## Data section

====================

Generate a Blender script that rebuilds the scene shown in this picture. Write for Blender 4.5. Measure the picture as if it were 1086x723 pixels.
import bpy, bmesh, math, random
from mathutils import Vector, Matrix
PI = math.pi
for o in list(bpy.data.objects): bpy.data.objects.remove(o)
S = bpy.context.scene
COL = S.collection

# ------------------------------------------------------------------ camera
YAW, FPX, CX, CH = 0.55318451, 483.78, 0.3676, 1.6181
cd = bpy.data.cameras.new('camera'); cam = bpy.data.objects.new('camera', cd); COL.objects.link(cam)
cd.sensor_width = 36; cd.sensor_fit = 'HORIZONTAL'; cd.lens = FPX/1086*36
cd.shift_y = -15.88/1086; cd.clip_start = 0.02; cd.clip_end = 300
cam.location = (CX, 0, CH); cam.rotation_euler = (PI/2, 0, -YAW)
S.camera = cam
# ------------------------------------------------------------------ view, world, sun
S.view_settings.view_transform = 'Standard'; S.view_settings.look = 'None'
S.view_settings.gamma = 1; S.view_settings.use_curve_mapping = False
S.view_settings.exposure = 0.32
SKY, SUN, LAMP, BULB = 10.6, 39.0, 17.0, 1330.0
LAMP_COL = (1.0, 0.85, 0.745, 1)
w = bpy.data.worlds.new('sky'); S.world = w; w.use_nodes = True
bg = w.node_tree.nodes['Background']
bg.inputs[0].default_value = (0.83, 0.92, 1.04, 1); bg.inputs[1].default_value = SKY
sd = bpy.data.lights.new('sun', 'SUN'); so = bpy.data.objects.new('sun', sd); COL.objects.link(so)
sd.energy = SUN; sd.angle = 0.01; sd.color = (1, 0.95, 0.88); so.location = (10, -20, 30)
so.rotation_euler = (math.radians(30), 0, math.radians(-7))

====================

Restate the whole listing exactly, leaving out nothing.

## Output for this exercise
Generate a Blender script that rebuilds the scene shown in this picture. Write for Blender 4.5. Measure the picture as if it were 1086x723 pixels.
import bpy, bmesh, math, random
from mathutils import Vector, Matrix
PI = math.pi
for o in list(bpy.data.objects): bpy.data.objects.remove(o)
S = bpy.context.scene
COL = S.collection

# ------------------------------------------------------------------ camera
YAW, FPX, CX, CH = 0.55318451, 483.78, 0.3676, 1.6181
cd = bpy.data.cameras.new('camera'); cam = bpy.data.objects.new('camera', cd); COL.objects.link(cam)
cd.sensor_width = 36; cd.sensor_fit = 'HORIZONTAL'; cd.lens = FPX/1086*36
cd.shift_y = -15.88/1086; cd.clip_start = 0.02; cd.clip_end = 300
cam.location = (CX, 0, CH); cam.rotation_euler = (PI/2, 0, -YAW)
S.camera = cam
# ------------------------------------------------------------------ view, world, sun
S.view_settings.view_transform = 'Standard'; S.view_settings.look = 'None'
S.view_settings.gamma = 1; S.view_settings.use_curve_mapping = False
S.view_settings.exposure = 0.32
SKY, SUN, LAMP, BULB = 10.6, 39.0, 17.0, 1330.0
LAMP_COL = (1.0, 0.85, 0.745, 1)
w = bpy.data.worlds.new('sky'); S.world = w; w.use_nodes = True
bg = w.node_tree.nodes['Background']
bg.inputs[0].default_value = (0.83, 0.92, 1.04, 1); bg.inputs[1].default_value = SKY
sd = bpy.data.lights.new('sun', 'SUN'); so = bpy.data.objects.new('sun', sd); COL.objects.link(so)
sd.energy = SUN; sd.angle = 0.01; sd.color = (1, 0.95, 0.88); so.location = (10, -20, 30)
so.rotation_euler = (math.radians(30), 0, math.radians(-7))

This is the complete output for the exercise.